[AVAILABLE DATA start]
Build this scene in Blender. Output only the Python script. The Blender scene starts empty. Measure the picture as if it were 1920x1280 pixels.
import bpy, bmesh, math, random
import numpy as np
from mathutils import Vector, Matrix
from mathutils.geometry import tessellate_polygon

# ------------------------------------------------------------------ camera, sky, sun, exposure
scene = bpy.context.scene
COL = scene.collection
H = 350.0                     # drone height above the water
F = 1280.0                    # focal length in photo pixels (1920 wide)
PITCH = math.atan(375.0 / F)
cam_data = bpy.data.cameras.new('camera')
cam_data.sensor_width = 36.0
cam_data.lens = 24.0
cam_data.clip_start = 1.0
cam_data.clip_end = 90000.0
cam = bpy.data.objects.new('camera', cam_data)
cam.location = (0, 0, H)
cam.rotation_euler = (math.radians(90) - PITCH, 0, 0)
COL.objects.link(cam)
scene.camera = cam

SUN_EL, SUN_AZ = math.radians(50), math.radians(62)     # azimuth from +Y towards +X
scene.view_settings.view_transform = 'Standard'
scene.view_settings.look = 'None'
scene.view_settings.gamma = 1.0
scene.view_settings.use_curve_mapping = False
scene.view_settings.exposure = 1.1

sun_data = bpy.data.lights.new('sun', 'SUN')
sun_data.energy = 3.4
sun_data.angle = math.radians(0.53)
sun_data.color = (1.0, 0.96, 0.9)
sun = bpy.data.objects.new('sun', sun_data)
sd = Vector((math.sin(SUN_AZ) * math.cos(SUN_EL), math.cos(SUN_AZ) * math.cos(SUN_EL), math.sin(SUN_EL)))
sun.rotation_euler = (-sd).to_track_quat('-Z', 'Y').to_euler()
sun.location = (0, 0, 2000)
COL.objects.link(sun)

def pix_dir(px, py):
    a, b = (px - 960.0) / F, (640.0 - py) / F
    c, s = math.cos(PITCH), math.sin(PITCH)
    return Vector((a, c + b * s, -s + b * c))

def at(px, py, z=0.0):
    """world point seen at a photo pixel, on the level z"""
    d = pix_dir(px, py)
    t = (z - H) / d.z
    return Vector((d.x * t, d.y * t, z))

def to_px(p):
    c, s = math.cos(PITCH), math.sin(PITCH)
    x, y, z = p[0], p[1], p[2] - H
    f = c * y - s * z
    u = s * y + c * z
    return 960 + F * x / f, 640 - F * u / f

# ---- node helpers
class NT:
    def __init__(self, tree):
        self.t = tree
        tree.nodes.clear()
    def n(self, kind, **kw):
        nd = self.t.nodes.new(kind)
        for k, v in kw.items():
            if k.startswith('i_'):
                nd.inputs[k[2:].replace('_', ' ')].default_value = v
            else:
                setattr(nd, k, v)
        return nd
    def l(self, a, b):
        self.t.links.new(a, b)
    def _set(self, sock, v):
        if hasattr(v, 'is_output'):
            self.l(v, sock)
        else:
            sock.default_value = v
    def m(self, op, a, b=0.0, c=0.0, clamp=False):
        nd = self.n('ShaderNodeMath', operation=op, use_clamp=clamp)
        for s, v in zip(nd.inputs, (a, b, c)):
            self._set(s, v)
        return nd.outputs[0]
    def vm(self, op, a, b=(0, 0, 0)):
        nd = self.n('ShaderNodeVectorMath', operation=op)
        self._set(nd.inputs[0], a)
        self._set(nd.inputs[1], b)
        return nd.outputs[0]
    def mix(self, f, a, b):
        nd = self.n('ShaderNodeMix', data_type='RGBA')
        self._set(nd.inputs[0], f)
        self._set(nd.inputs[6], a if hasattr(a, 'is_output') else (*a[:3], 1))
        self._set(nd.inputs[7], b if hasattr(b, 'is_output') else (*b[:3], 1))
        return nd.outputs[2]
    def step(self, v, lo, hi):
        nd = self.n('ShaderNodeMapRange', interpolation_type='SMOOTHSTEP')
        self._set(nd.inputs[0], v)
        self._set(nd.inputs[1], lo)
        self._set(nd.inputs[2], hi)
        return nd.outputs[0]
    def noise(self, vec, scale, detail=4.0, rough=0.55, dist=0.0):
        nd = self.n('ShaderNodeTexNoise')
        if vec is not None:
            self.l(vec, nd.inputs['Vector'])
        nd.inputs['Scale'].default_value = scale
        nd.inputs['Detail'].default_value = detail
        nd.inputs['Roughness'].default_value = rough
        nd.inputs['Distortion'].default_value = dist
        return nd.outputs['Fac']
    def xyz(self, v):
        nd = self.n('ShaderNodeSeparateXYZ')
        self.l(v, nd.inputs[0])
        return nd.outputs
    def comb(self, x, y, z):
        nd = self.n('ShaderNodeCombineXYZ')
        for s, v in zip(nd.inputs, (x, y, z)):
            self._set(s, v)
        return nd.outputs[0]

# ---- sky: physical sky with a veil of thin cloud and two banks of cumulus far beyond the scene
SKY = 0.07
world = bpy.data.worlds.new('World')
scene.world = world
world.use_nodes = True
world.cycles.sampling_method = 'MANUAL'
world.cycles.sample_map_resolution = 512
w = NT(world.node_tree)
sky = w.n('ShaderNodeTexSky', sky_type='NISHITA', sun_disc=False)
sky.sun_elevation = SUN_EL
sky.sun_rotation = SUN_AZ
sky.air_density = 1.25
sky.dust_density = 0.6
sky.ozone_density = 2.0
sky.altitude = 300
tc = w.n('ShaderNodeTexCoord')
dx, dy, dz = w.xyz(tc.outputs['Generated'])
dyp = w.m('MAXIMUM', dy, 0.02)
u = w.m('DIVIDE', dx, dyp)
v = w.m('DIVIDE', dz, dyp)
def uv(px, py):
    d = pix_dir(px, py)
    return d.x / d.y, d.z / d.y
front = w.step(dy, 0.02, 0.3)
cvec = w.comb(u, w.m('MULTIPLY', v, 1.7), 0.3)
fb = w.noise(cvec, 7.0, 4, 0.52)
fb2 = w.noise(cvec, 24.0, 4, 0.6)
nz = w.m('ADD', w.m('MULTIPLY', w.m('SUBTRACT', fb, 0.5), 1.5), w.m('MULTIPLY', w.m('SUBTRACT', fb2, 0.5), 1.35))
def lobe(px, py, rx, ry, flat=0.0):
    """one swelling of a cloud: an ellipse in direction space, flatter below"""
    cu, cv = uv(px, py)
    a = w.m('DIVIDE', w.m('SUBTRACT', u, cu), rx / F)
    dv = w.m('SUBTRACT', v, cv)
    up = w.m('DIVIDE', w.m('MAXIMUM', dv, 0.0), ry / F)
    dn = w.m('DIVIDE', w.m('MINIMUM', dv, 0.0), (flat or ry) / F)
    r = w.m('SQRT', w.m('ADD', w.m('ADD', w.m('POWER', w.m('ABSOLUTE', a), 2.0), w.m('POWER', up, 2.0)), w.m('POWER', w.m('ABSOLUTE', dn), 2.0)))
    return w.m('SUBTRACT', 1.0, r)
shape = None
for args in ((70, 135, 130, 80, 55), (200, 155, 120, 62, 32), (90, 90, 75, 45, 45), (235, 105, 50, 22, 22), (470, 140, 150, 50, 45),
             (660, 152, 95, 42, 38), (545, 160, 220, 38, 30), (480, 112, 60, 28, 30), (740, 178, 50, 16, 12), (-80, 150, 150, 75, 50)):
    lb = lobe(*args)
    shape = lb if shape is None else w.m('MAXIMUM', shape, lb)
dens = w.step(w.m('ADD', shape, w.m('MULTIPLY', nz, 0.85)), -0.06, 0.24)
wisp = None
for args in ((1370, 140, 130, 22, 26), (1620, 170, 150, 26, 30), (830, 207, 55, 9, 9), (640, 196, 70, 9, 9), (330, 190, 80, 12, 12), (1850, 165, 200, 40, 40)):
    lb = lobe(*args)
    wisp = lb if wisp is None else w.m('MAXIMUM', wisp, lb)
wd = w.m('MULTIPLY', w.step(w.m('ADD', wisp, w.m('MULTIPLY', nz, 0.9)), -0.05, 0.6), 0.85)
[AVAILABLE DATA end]
» **JOB**
Reprint the data above from the opening line to the line holding "from mathutils.geometry import", inclusive, and nothing else.

» **COMPLETED EXERCISE**
Build this scene in Blender. Output only the Python script. The Blender scene starts empty. Measure the picture as if it were 1920x1280 pixels.
import bpy, bmesh, math, random
import numpy as np
from mathutils import Vector, Matrix
from mathutils.geometry import tessellate_polygon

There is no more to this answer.